6.5 We also find that while invoking extended period for demand of Cenvat credit on DCE, in Para 33 of the Order-in-Original, adjudicating authority has admitted that the appellants have disclosed Cenvat credit on capital goods in the return, despite recording this, he has given adverse finding on limitation. Considering the fact that appellants have been paying VAT from 2006 that too at higher rate than the service tax rate, even before SOTGU Services became taxable service, no mala fide can be attributed to invoke extended period for denying Cenvat credit. Placing reliance on Dalmia Cements case of the Madras High Court and in view of our above observations, we are of the view that Cenvat credit on Digital Cinema Equipment has to be allowed, independent of taxability on lease Rentals of DCE. Accordingly we set aside the demand of Cenvat credit on Digital Cinema Equipment on merit as well as on limitation.
7. As a result, we pass following order.
(i) Demand of Cenvat credit and consequential interest and penalty commensurate to said demand on capital goods i.e. Digital Cinema Equipments is set aside on merit as well as on limitation.
(ii) The matter relating to demand of service tax for normal period on lease rentals of Digital Cinema Equipments is remanded for reconsideration, on merit to the adjudicating authority.

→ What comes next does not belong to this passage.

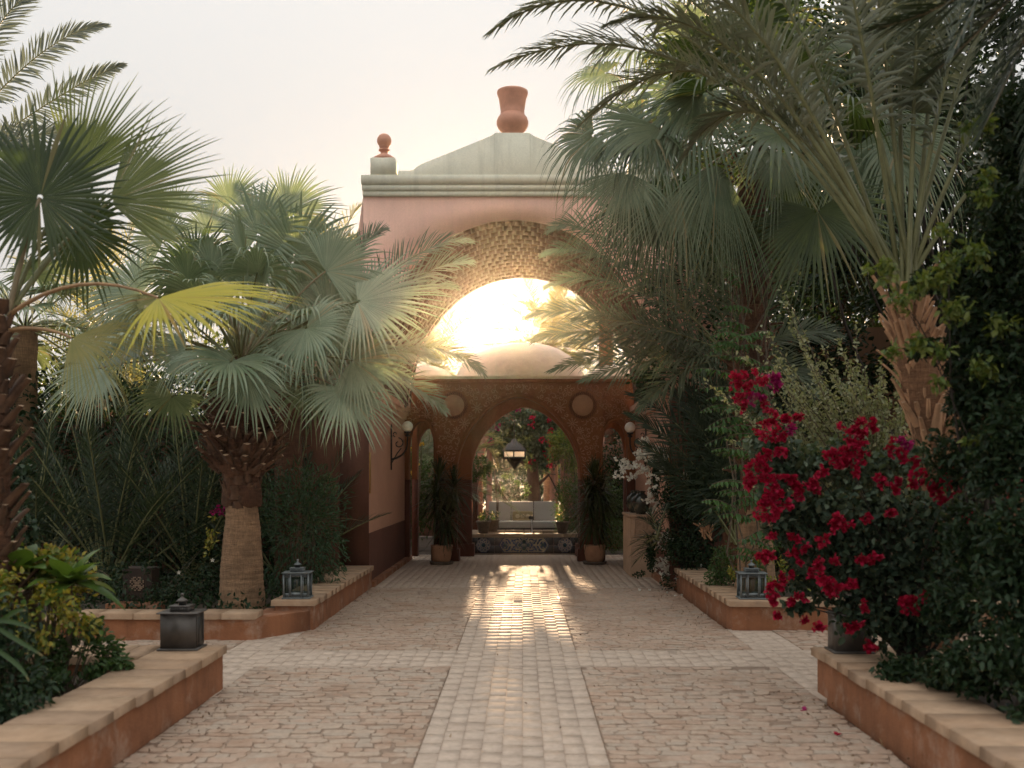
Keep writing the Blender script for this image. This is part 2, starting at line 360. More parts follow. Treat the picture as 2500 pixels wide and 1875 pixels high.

The demand of service tax on lease rentals and corresponding interest and penalty for the extended period is set aside being time-bar.
8. The appeal is disposed of in the above terms.”
The above decision has been upheld by the Hon‟ble Supreme Court as reported at UFO Moviez Private Limited 2022 (61) GSTL 4 (SC), wherein the Hon‟ble Apex Court held as under:
“2.In the facts of the present case as it is not disputed that the respondent had regularly paid amount towards VAT liability in respect of the subject goods during the relevant period, the question of claiming service tax thereon does not arise.
3.Accordingly, in the facts of the present case, the civil appeal is dismissed.”
From the above decisions it can be seen that in a case where supply of goods has been treated as deemed sale under article 366 (29A) of Constitution of India. Accordingly, it was held that on such transaction no service tax is payable.
5. In view of the above settled position and discussion and findings given by us hereinabove, we are of the considered view that the supply of DG Set to the client of the appellant is not liable to service tax. Accordingly, the impugned orders are set aside. Appeals are allowed.
6. Pronounced in the open court on 12.09.2023.